Summary
recognizing that “[t]he mere fact that the jury is made aware that the defendant is making an unsworn statement does not result in reversible error”
Summary of this case from Durden v. StateOpinion
45932.
SUBMITTED FEBRUARY 3, 1971.
DECIDED FEBRUARY 11, 1971.
Voluntary manslaughter. Fulton Superior Court. Before Judge Wofford.
Glenn Zell, for appellant.
Lewis R. Slaton, District Attorney, Tony H. Hight, Stephen A. Land, for appellee.

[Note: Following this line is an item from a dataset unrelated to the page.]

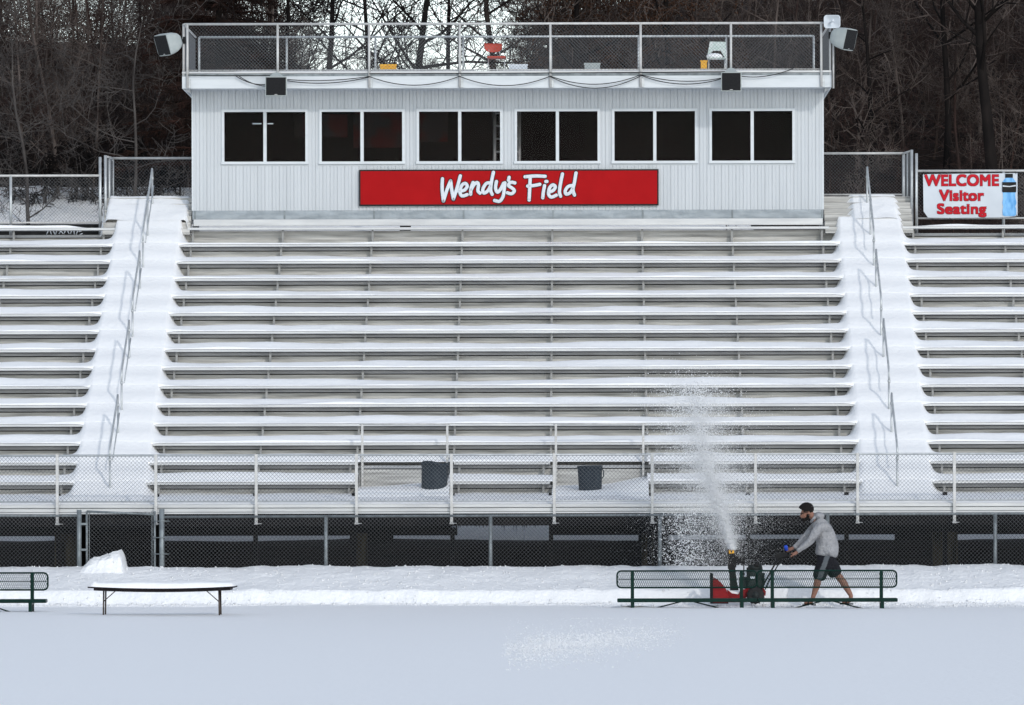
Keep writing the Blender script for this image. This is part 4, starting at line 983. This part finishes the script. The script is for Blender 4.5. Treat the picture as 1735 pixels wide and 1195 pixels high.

Defendant appeals from his conviction for voluntary manslaughter and the denial of his motion for a new trial on the sole ground that in his closing argument the district attorney said, "You have a choice between believing the sworn testimony of the State's witnesses or the statement of the defendant." Defendant contends this is "comment" prohibited by Code Ann. § 38-415 since it draws a comparison between the sworn and unsworn testimony. He cites Lackey v. State, 116 Ga. App. 789 ( 159 S.E.2d 188); Carter v. State, 107 Ga. App. 571 ( 130 S.E.2d 806); and McCann v. State, 108 Ga. App. 316 ( 132 S.E.2d 813).
All of these cases involved argument that not only specifically pointed out that the defendant's statement was unsworn, but also that the State was unable to cross examine the defendant for this reason. Here the argument was, at most, an allusion to the unsworn nature of the statement.
"The mere fact that the jury is made aware that the defendant is making an unsworn statement does not result in reversible error. See Waldrop v. State, 221 Ga. 319 (7) ( 144 S.E.2d 372); Hammond v. State, 225 Ga. 545, 546 ( 170 S.E.2d 226). Indeed, a jury composed of intelligent persons would be presumed to be aware that the defendant had not been sworn." Massey v. State, 226 Ga. 703, 704 ( 177 S.E.2d 79).
The trial court did not err in denying defendant's motion for new trial.
Judgment affirmed. Eberhardt and Whitman, JJ., concur.